Objective →
Give back the entire listing verbatim.

Data lines →
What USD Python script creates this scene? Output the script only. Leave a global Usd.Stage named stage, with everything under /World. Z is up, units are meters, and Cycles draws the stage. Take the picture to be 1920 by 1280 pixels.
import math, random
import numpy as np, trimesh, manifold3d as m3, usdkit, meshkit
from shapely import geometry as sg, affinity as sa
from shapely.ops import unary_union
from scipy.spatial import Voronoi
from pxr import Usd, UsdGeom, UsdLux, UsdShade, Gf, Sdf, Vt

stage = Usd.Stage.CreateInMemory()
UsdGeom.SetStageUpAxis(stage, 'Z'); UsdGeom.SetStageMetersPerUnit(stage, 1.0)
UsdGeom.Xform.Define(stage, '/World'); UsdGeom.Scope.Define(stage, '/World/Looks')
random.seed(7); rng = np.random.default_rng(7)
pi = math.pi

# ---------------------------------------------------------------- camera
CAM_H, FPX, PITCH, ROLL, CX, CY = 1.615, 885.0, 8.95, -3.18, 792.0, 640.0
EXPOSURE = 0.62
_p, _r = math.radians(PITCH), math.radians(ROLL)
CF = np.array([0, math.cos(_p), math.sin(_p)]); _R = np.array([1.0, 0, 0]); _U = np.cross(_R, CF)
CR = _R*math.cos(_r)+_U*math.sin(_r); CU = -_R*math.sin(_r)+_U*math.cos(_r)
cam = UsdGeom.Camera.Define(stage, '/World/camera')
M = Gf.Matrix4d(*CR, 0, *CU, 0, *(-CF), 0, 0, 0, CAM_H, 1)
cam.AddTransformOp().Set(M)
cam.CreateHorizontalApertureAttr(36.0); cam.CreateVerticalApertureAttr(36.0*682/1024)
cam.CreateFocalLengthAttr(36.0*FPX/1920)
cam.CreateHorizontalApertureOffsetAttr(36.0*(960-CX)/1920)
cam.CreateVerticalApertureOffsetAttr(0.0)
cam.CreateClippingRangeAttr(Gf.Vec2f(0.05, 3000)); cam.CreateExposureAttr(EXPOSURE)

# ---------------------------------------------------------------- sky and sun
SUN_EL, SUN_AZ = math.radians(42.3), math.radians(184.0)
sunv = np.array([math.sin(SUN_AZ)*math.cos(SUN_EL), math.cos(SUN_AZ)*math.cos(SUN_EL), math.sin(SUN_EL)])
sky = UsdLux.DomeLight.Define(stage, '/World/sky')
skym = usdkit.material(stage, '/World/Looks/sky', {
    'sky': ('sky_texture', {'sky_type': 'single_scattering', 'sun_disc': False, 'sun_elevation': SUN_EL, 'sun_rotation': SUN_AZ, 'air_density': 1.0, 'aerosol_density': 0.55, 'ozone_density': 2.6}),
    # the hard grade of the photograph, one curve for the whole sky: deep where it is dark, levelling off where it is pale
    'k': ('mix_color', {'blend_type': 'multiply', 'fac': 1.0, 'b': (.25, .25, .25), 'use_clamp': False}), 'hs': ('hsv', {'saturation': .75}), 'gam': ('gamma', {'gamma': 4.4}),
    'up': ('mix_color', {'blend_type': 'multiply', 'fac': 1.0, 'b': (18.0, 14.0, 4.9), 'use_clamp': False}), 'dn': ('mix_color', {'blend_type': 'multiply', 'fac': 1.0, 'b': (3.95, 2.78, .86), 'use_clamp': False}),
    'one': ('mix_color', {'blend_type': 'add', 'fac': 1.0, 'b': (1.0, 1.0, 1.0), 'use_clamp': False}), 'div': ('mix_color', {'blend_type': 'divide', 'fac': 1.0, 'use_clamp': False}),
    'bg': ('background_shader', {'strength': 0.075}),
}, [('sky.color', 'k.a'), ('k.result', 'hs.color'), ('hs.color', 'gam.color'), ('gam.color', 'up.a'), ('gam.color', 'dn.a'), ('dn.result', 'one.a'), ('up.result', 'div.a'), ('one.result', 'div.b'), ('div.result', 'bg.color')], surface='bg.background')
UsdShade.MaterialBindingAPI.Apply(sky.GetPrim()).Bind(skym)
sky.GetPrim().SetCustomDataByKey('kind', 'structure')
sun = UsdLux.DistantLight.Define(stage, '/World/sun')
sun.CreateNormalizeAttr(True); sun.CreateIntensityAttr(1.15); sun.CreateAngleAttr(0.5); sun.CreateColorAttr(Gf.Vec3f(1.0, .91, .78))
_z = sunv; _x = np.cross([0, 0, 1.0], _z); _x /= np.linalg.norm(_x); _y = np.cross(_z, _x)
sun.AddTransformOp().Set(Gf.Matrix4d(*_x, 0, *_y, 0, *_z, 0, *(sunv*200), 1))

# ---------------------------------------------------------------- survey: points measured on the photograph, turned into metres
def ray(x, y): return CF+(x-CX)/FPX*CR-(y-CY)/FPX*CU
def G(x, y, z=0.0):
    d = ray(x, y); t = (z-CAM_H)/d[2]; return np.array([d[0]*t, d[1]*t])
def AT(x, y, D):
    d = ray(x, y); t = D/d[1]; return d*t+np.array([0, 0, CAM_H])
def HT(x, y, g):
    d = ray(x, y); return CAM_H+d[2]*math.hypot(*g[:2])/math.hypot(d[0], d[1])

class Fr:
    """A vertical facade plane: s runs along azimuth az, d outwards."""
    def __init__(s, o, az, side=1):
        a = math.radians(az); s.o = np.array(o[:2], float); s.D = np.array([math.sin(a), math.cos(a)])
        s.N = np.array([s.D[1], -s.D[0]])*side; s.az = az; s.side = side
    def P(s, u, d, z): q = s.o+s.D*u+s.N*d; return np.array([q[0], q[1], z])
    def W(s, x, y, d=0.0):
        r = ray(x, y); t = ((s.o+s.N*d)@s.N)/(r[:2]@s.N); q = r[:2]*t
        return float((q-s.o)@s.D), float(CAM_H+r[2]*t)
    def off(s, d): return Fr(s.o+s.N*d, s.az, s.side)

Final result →
What USD Python script creates this scene? Output the script only. Leave a global Usd.Stage named stage, with everything under /World. Z is up, units are meters, and Cycles draws the stage. Take the picture to be 1920 by 1280 pixels.
import math, random
import numpy as np, trimesh, manifold3d as m3, usdkit, meshkit
from shapely import geometry as sg, affinity as sa
from shapely.ops import unary_union
from scipy.spatial import Voronoi
from pxr import Usd, UsdGeom, UsdLux, UsdShade, Gf, Sdf, Vt

stage = Usd.Stage.CreateInMemory()
UsdGeom.SetStageUpAxis(stage, 'Z'); UsdGeom.SetStageMetersPerUnit(stage, 1.0)
UsdGeom.Xform.Define(stage, '/World'); UsdGeom.Scope.Define(stage, '/World/Looks')
random.seed(7); rng = np.random.default_rng(7)
pi = math.pi

# ---------------------------------------------------------------- camera
CAM_H, FPX, PITCH, ROLL, CX, CY = 1.615, 885.0, 8.95, -3.18, 792.0, 640.0
EXPOSURE = 0.62
_p, _r = math.radians(PITCH), math.radians(ROLL)
CF = np.array([0, math.cos(_p), math.sin(_p)]); _R = np.array([1.0, 0, 0]); _U = np.cross(_R, CF)
CR = _R*math.cos(_r)+_U*math.sin(_r); CU = -_R*math.sin(_r)+_U*math.cos(_r)
cam = UsdGeom.Camera.Define(stage, '/World/camera')
M = Gf.Matrix4d(*CR, 0, *CU, 0, *(-CF), 0, 0, 0, CAM_H, 1)
cam.AddTransformOp().Set(M)
cam.CreateHorizontalApertureAttr(36.0); cam.CreateVerticalApertureAttr(36.0*682/1024)
cam.CreateFocalLengthAttr(36.0*FPX/1920)
cam.CreateHorizontalApertureOffsetAttr(36.0*(960-CX)/1920)
cam.CreateVerticalApertureOffsetAttr(0.0)
cam.CreateClippingRangeAttr(Gf.Vec2f(0.05, 3000)); cam.CreateExposureAttr(EXPOSURE)

# ---------------------------------------------------------------- sky and sun
SUN_EL, SUN_AZ = math.radians(42.3), math.radians(184.0)
sunv = np.array([math.sin(SUN_AZ)*math.cos(SUN_EL), math.cos(SUN_AZ)*math.cos(SUN_EL), math.sin(SUN_EL)])
sky = UsdLux.DomeLight.Define(stage, '/World/sky')
skym = usdkit.material(stage, '/World/Looks/sky', {
    'sky': ('sky_texture', {'sky_type': 'single_scattering', 'sun_disc': False, 'sun_elevation': SUN_EL, 'sun_rotation': SUN_AZ, 'air_density': 1.0, 'aerosol_density': 0.55, 'ozone_density': 2.6}),
    # the hard grade of the photograph, one curve for the whole sky: deep where it is dark, levelling off where it is pale
    'k': ('mix_color', {'blend_type': 'multiply', 'fac': 1.0, 'b': (.25, .25, .25), 'use_clamp': False}), 'hs': ('hsv', {'saturation': .75}), 'gam': ('gamma', {'gamma': 4.4}),
    'up': ('mix_color', {'blend_type': 'multiply', 'fac': 1.0, 'b': (18.0, 14.0, 4.9), 'use_clamp': False}), 'dn': ('mix_color', {'blend_type': 'multiply', 'fac': 1.0, 'b': (3.95, 2.78, .86), 'use_clamp': False}),
    'one': ('mix_color', {'blend_type': 'add', 'fac': 1.0, 'b': (1.0, 1.0, 1.0), 'use_clamp': False}), 'div': ('mix_color', {'blend_type': 'divide', 'fac': 1.0, 'use_clamp': False}),
    'bg': ('background_shader', {'strength': 0.075}),
}, [('sky.color', 'k.a'), ('k.result', 'hs.color'), ('hs.color', 'gam.color'), ('gam.color', 'up.a'), ('gam.color', 'dn.a'), ('dn.result', 'one.a'), ('up.result', 'div.a'), ('one.result', 'div.b'), ('div.result', 'bg.color')], surface='bg.background')
UsdShade.MaterialBindingAPI.Apply(sky.GetPrim()).Bind(skym)
sky.GetPrim().SetCustomDataByKey('kind', 'structure')
sun = UsdLux.DistantLight.Define(stage, '/World/sun')
sun.CreateNormalizeAttr(True); sun.CreateIntensityAttr(1.15); sun.CreateAngleAttr(0.5); sun.CreateColorAttr(Gf.Vec3f(1.0, .91, .78))
_z = sunv; _x = np.cross([0, 0, 1.0], _z); _x /= np.linalg.norm(_x); _y = np.cross(_z, _x)
sun.AddTransformOp().Set(Gf.Matrix4d(*_x, 0, *_y, 0, *_z, 0, *(sunv*200), 1))

# ---------------------------------------------------------------- survey: points measured on the photograph, turned into metres
def ray(x, y): return CF+(x-CX)/FPX*CR-(y-CY)/FPX*CU
def G(x, y, z=0.0):
    d = ray(x, y); t = (z-CAM_H)/d[2]; return np.array([d[0]*t, d[1]*t])
def AT(x, y, D):
    d = ray(x, y); t = D/d[1]; return d*t+np.array([0, 0, CAM_H])
def HT(x, y, g):
    d = ray(x, y); return CAM_H+d[2]*math.hypot(*g[:2])/math.hypot(d[0], d[1])

class Fr:
    """A vertical facade plane: s runs along azimuth az, d outwards."""
    def __init__(s, o, az, side=1):
        a = math.radians(az); s.o = np.array(o[:2], float); s.D = np.array([math.sin(a), math.cos(a)])
        s.N = np.array([s.D[1], -s.D[0]])*side; s.az = az; s.side = side
    def P(s, u, d, z): q = s.o+s.D*u+s.N*d; return np.array([q[0], q[1], z])
    def W(s, x, y, d=0.0):
        r = ray(x, y); t = ((s.o+s.N*d)@s.N)/(r[:2]@s.N); q = r[:2]*t
        return float((q-s.o)@s.D), float(CAM_H+r[2]*t)
    def off(s, d): return Fr(s.o+s.N*d, s.az, s.side)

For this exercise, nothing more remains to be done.